Ulrich Leisinger’s new scholarly edition of the Mass in B minor is showcased by its publisher Carus with this deluxe recording accompanied by a hardback book. Plenty of interesting illustrations and the editor’s rigorously scholarly essay are joined by a probing DVD documenting Hans Christoph Rademann’s preparations from research to the rehearsal room, concert hall and the recording studio. The back cover claims that ‘For the first time a recording consistently follows the Dresden parts in the Kyrie and Gloria’.


Accordingly, small refinements found only in Bach’s manuscript parts dedicated in 1733 to the Elector of Saxony are observed, such as fully detailed and finished bassoon and flute parts in some movements, Lombardic rhythms and a single solo flute in ‘Domine Deus’ and a few marginally different solo bass voice passages in ‘Quoniam’ that were recomposed about 16 years later, when Bach prepared the Missa tota version. However, the quartet of soloists has one voice fewer than is evident in the Dresden parts: Rademann allocates ‘Laudamus te’ to his only soprano soloist, Carolyn Sampson (who sings it supremely well), but Bach wrote it in the soprano 2 part; likewise, the second soprano solo part in ‘Christe eleison’ is allocated to the alto Anke Vondung (whose firmly focused Agnus Dei might appeal to those who hanker after a more traditional and feminine alternative to countertenors). Neither do the soloists sing in the choruses, which is manifestly what Bach expected in all five of the


Dresden choir parts. Nevertheless, Carus enables the curious-minded to check such things for themselves because the DVD includes downloadable files of the original Dresden manuscript parts.

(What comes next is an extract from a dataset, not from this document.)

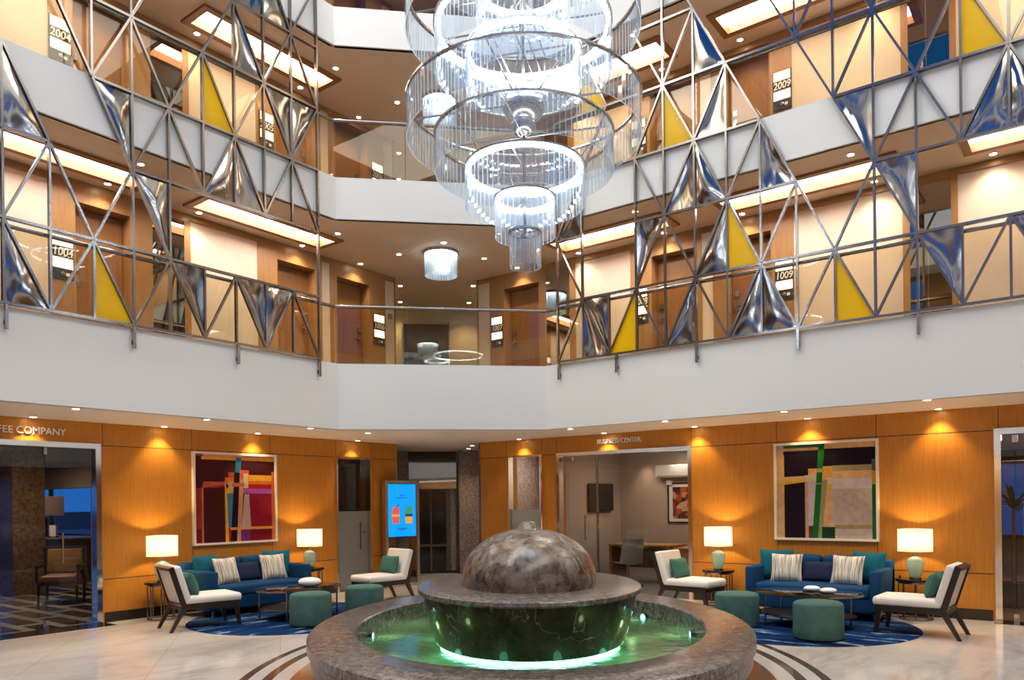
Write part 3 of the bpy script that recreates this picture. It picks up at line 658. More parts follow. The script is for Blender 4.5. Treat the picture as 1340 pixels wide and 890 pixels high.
# ------------------------------------------------------------------ steel lattice screens
ROW = [3.775, 4.69, 5.655, 6.585, 7.50, 8.42, 9.35]
def lattice(side):
    if side == 'left':
        X0 = BX + .04
        P = lambda k, r, d=0: Vector((X0+d, 3.30+.4655*k, ROW[r])); nr = Vector((1,0,0)); zz = lambda k, z, d=0: Vector((X0+d, 3.30+.4655*k, z))
        lab = 'left diamond lattice screen of polished steel bars with mirror and yellow triangles'
    else:
        Y0 = BY - .04
        P = lambda k, r, d=0: Vector((-6.70+.4605*k, Y0-d, ROW[r])); nr = Vector((0,-1,0)); zz = lambda k, z, d=0: Vector((-6.70+.4605*k, Y0-d, z))
        lab = 'right diamond lattice screen of polished steel bars with mirror, blue-reflecting and yellow triangles'
    t = thing('lattice_screen', lab, 'railing screen', (0,0,0), 0, 'steel lattice screens')
    if side == 'left':
        vert = {0:'012345', 1:'0156', 2:'03', 3:'0123456', 4:'0126', 5:'026', 6:'02346', 7:'0234567', 8:'02345', 9:'012345'}
        vert = {0:[0,1,2], 1:[0,1], 2:[0,3], 3:[0,1,2,3,4], 4:[0,1,2], 5:[0,2,3], 6:[0,2,3,4], 7:[0,2,3,4,5], 8:[0,2,3,4,5], 9:[0,1,2,3,4,5]}
        hor = {0:(-1,9), 1:(-1,9), 2:[(-1,1),(3,9)], 3:[(2,9)], 4:[(-1,9)], 5:[(6,9)]}
        dg = [(0,1,1,0),(1,0,2,1),(2,1,3,0),(3,0,4,1),(4,1,5,0),(5,0,6,1),(6,1,7,0),(7,0,8,1),(8,1,9,0),
              (0,1,1,2),(1,2,2,1),(2,1,3,2),(3,2,4,1),
              (0,3,1,2),(2,3,3,2),(3,2,4,3),(4,3,5,2),(5,2,6,3),(6,3,7,2),(7,2,8,3),(8,3,9,2),
              (1,4,2,3),(2,3,3,4),(3,4,4,3),(4,3,5,4),(5,4,6,3),(6,3,7,4),(7,4,8,3),(8,3,9,4),
              (3,4,4,5),(5,4,6,5),(6,5,7,4),(7,4,8,5),(8,5,9,4),(7,6,8,5),(8,5,9,6)]
        steel = [((0,1),(0,0),(1,0)), ((4,1),(5,1),(5,0)), ((6,1),(7,1),(7,0)), ((7,1),(8,1),(7,0)), ((3,2),(4,2),(4,1)), ((0,3),(0,2),(1,2)), ((2,3),(3,3),(3,2)),
                 ((5,2),(6,2),(6,3)), ((6,3),(6,2),(7,2)), ((7,4),(8,4),(8,3)), ((8,4),(9,4),(8,3)), ((6,5),(6,4),(7,4)), ((6,5),(7,5),(7,6)), ((7,5),(8,5),(7,6))]
        yel = [((2,1),(2,0),(3,0)), ((5,4),(5,3),(6,3))]
        br = [0.05, 3, 6.05, 9]
    else:
        vert = {0:[0,1,2,3], 1:[0,1,2,4], 2:[0], 3:[0,1,2], 4:[0,1,2,3,4,5], 5:[0,1,2,3,4], 6:[0,1,2,3], 7:[0,1,2], 8:[0,1,4], 9:[0,3,4], 10:[0,1,2,3,4], 11:[0,1,2], 12:[0,2,3], 13:[0,2,3]}
        hor = {0:[(0,16)], 1:[(0,16)], 2:[(0,1),(3,8),(10,16)], 3:[(2,7),(9,16)], 4:[(0,16)], 5:[(3,5)]}
        dg = [(0,0,1,1),(1,1,2,0),(2,0,3,1),(3,1,4,0),(4,0,5,1),(5,1,6,0),(6,0,7,1),(7,1,8,0),(8,0,9,1),(9,1,10,0),(10,0,11,1),(11,1,12,0),(12,0,13,1),(13,1,14,0),
              (0,2,1,1),(3,1,4,2),(4,2,5,1),(5,1,6,2),(6,2,7,1),(7,1,8,2),(8,2,9,1),(9,1,10,2),(10,2,11,1),
              (0,2,1,3),(3,3,4,2),(4,2,5,3),(5,3,6,2),(6,2,7,3),(7,3,8,2),(9,3,10,2),(10,2,11,3),(11,3,12,2),(12,2,13,3),(13,3,14,2),
              (3,3,4,4),(4,4,5,3),(5,3,6,4),(6,4,7,3),(8,4,9,3),(9,3,10,4),(10,4,11,3),(11,3,12,4),(12,4,13,3),(13,3,14,4),
              (3,5,4,4),(4,4,5,5),(5,5,6,4),(7,5,8,4),(8,4,9,5),(9,5,10,4),(10,4,11,5),(1,5,2,4),(4,6,5,5),(1,3,2,4)]
        steel = [((1,1),(1,0),(2,0)), ((1,1),(2,1),(2,0)), ((4,0),(5,0),(5,1)), ((6,0),(7,0),(7,1)), ((7,1),(7,0),(8,0)), ((11,1),(12,1),(12,0)), ((13,1),(14,1),(14,0)),
                 ((3,1),(3,2),(4,2)), ((5,1),(6,1),(6,2)), ((10,2),(11,2),(11,1)), ((0,2),(1,2),(1,3)), ((4,2),(5,2),(5,3)), ((5,3),(5,2),(6,2)), ((7,3),(7,2),(8,2)), ((9,3),(10,3),(10,2)),
                 ((12,2),(13,2),(13,3)), ((13,3),(13,2),(14,2)), ((5,3),(6,3),(6,4)), ((5,5),(5,4),(6,4))]
        yel = [((2,0),(3,0),(3,1)), ((9,1),(9,0),(10,0)), ((6,2),(6,1),(7,1)), ((4,4),(4,3),(5,3)), ((12,4),(12,3),(13,3)), ((1,5),(1,4),(2,4))]
        br = [0.02, 2.25, 5, 8, 11, 14]
    W, D = .026, .05
    for k, rows in vert.items():
        rows = sorted(rows); i = 0
        while i < len(rows):
            jj = i
            while jj+1 < len(rows) and rows[jj+1] == rows[jj]+1: jj += 1
            m = MB(); m.bar(P(k, rows[i]), P(k, rows[jj]+1), W, D, nr); i = jj+1
            m.build('post', 'chrome', t)
    for r, sp in hor.items():
        if isinstance(sp, tuple): sp = [sp]
        for a, c in sp:
            m = MB(); m.bar(P(a, r), P(c, r), .03, D+.006, nr); m.build('horizontal_bar', 'chrome', t)
    for a, r1, c, r2 in dg:
        m = MB(); p, q = P(a, r1, .004), P(c, r2, .004); d = (q-p).normalized()*.012; m.bar(p+d, q-d, W, D-.006, nr); m.build('diagonal_bar', 'chrome', t)
    def panel(tri, mat, nm, bulge):
        pts = [P(*x) for x in tri]; cen = sum(pts, Vector())/3
        pts = [p + (cen-p).normalized()*.022 for p in pts]; n = 10; m = MB(); ids = {}; vs = []; fs = []
        for i in range(n+1):
            for jx in range(n+1-i):
                a, b_, c_ = i/n, jx/n, 1-i/n-jx/n
                ids[i, jx] = len(vs); vs.append(pts[0]*a + pts[1]*b_ + pts[2]*c_ + nr*(bulge*27*a*b_*c_))
        for i in range(n):
            for jx in range(n-i):
                fs.append((ids[i,jx], ids[i+1,jx], ids[i,jx+1]))
                if i+jx < n-1: fs.append((ids[i+1,jx], ids[i+1,jx+1], ids[i,jx+1]))
        m.add(vs, fs, 0, True)
        back = [v - nr*.012 for v in vs]; m.add(back, [f[::-1] for f in fs], 0, True)
        m.build(nm, mat, t)
    for s_ in steel: panel(s_, 'steel_panel', 'mirror_panel', random.choice((.025, -.02, .035, -.03)))
    for s_ in yel: panel(s_, 'yellow_panel', 'yellow_panel', .004)
    for k in br:
        m = MB(); m.bar(zz(k, 3.765), zz(k, 3.50), .028, .05, nr); m.bar(zz(k, 3.57), zz(k, 3.57, -.06), .028, .05, Vector((0,0,1))); m.build('bracket', 'chrome_dark', t)
    return t
lattice('left'); lattice('right')

# ------------------------------------------------------------------ chandelier
def chandelier():
    cx, cy = FC
    t = thing('chandelier', 'huge tiered chandelier of hanging glass slats in glowing steel rings', 'chandelier', (cx, cy, 3.87))
    z0 = 3.87
    # name, radius, slat bottom, slat top, off-centre, led
    tiers = [(.149, 3.87, 4.20, (0,0), 0), (.288, 4.16, 4.53, (0,0), 1), (.573, 4.455, 4.82, (0,0), 1), (.86, 4.77, 5.125, (0,0), 0), (1.127, 5.08, 5.45, (0,0), 0),
             (.556, 5.61, 5.95, (0,0), 1), (.853, 5.76, 6.20, (0,0), 1), (1.13, 6.13, 6.52, (0,0), 0), (.45, 6.28, 6.62, (0,0), 1), (.86, 6.75, 7.1, (0,0), 1)]
    slats = []
    for R_, zb, zt, off, led in tiers:
        e = bpy.data.objects.new('tier', None); COL.objects.link(e); e.parent = t; e.empty_display_size = .1
        m = MB(); m.ring(R_-.018, R_+.014, zt-z0, zt-z0+.02, 72)
        nsp = 4 if R_ > .5 else 3
        for k in range(nsp):
            a = 2*PI*k/nsp+.4; m.bar((.03*math.cos(a), .03*math.sin(a), zt-z0+.01), (R_*math.cos(a), R_*math.sin(a), zt-z0+.01), .012, .014, (0,0,1))
        m.build('steel_ring', 'chrome_dark', e)
        if led:
            m = MB(); m.ring(R_-.048, R_-.024, zt-z0-.022, zt-z0-.006, 72); m.build('light_strip', 'led_white', e)
        n = max(18, int(2*PI*R_/.058)); wd_ = 2*PI*R_/n-.006
        for k in range(n):
            a = 2*PI*k/n; slats.append((e, R_, a, wd_, zb-z0, zt-z0))
    # the hundred slats that show largest get a mesh each; the others hang together
    def score(s):
        e, R_, a, wd_, zb, zt = s; x = cx+R_*math.cos(a); y = cy+R_*math.sin(a)
        if zb+z0 > 6.0: return -1
        tx, ty = -math.sin(a), math.cos(a); d = math.hypot(x, y); face = abs(tx*y-ty*x)/d
        return (zt-zb)*(.2+face)*wd_/d**2
    slats.sort(key=score, reverse=True)
    rest = MB()
    for i, (e, R_, a, wd_, zb, zt) in enumerate(slats):
        m = MB() if i < 100 else rest
        c = Vector((R_*math.cos(a), R_*math.sin(a), 0)); rr = Vector((math.cos(a), math.sin(a), 0)); tn = Vector((-math.sin(a), math.cos(a), 0))
        h = wd_/2; th_ = .004
        vs = []
        for z in (zb, zt):
            for s1, s2 in ((-1,-1),(1,-1),(1,1),(-1,1)): vs.append(c + tn*h*s1 + rr*th_*s2 + Vector((0,0,z)))
        o = len(m.v); m.v += [tuple(v) for v in vs]
        for f, mi in (((0,3,2,1),1), ((4,5,6,7),1), ((0,1,5,4),0), ((1,2,6,5),1), ((2,3,7,6),0), ((3,0,4,7),1)):
            m.f.append(tuple(x+o for x in f)); m.m.append(mi); m.s.append(False)
        if i < 100: m.build('glass_slat', ['crystal', 'crystal_edge'], e)
    tag(rest.build('glass_slat', ['crystal', 'crystal_edge'], t), kind='stuff')
    for z, r in ((5.42, .2), (6.85, .2)):
        m = MB(); m.lathe([(0,z-z0-.17)] + [(r*math.sin(PI*k/12), z-z0-.17*math.cos(PI*k/12)) for k in range(1,12)] + [(0,z-z0+.17)], 28)
        m.build('hub', 'chrome_dark', t)
    m = MB(); m.lathe([(0,5.13-z0)] + [(.12*math.sin(PI*k/12), 5.25-z0-.12*math.cos(PI*k/12)) for k in range(1,12)] + [(0,5.37-z0)], 24); m.build('hub_finial', 'chrome_dark', t)
    m = MB(); m.tube((0,0,4.2-z0), (0,0,11.3-z0), .014, 10)
    for k in range(3):
        a = 2*PI*k/3+.3; m.tube((.1*math.cos(a), .1*math.sin(a), 5.5-z0), (.5*math.cos(a), .5*math.sin(a), 5.97-z0), .009, 8); m.tube((.03*math.cos(a), .03*math.sin(a), 6.45-z0), (.3*math.cos(a), .3*math.sin(a), 6.0-z0), .01, 8)
        m.tube((.55*math.cos(a), .55*math.sin(a), 4.83-z0), (.8*math.cos(a), .8*math.sin(a), 5.14-z0), .005, 6)
    m.build('stem', 'chrome', t)
chandelier()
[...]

Taken on its own terms, the musical performance has much to recommend it. Rademann’s sincerely thoughtful and engaging direction confirms that the Gächiger Kantorei Stuttgart (founded by Helmut Rilling half a century ago) is in safe hands, and the involvement of the period instrument Freiburg Baroque Orchestra and a quartet of stylish soloists all indicates that things are quietly moving on towards a more up-to-date way of doing things. There is not the obvious theatrical crackle, contrapuntal leanness or polemic performance-practice radicalism of some important recordings of the last few decades. But the opening Kyrie has an almost tangible beauty and offers a sense of dignified penitence, whereas there is lively conversational rhetoric between all choral and instrumental participants in the splendid opening of the Gloria (the florid fugal details on ‘et in terra pax bonae voluntatis’ are expressed blissfully with marvellous cantabile shaping). The whispered ‘Qui tollis’ is held tautly in check and its finely balanced textures are convincingly supplicatory, and the controlled ‘Crucifixus’ has a clear emphasis on warm sonorities, textural density and emotional truthfulness. An ardent Benedictus feels somewhat laboured despite refined contributions from flautist Karl Kaiser and tenor Daniel Johannsen, and the tempo for the Agnus Dei is on the selfindulgent end of the reasonable spectrum, but otherwise Rademann’s flowing pacing conjures a gentle sense of forward momentum without ever appearing to rush unduly, and on a few occasions he springs surprises such as an astonishingly fast yet light-footed Sanctus.


An appendix includes recordings of the original 1724 version of the Sanctus and Bach’s familiar later versions of ‘Domine Deus’ and ‘Quoniam’; in the latter it is certainly no hardship to listen to Tobias Berndt’s suave singing in dialogue with Bart Aerbeydt’s supple horn obbligato twice over, but it is an odd experience when the appendix version does not segue into ‘Cum Sancto Spiritu’.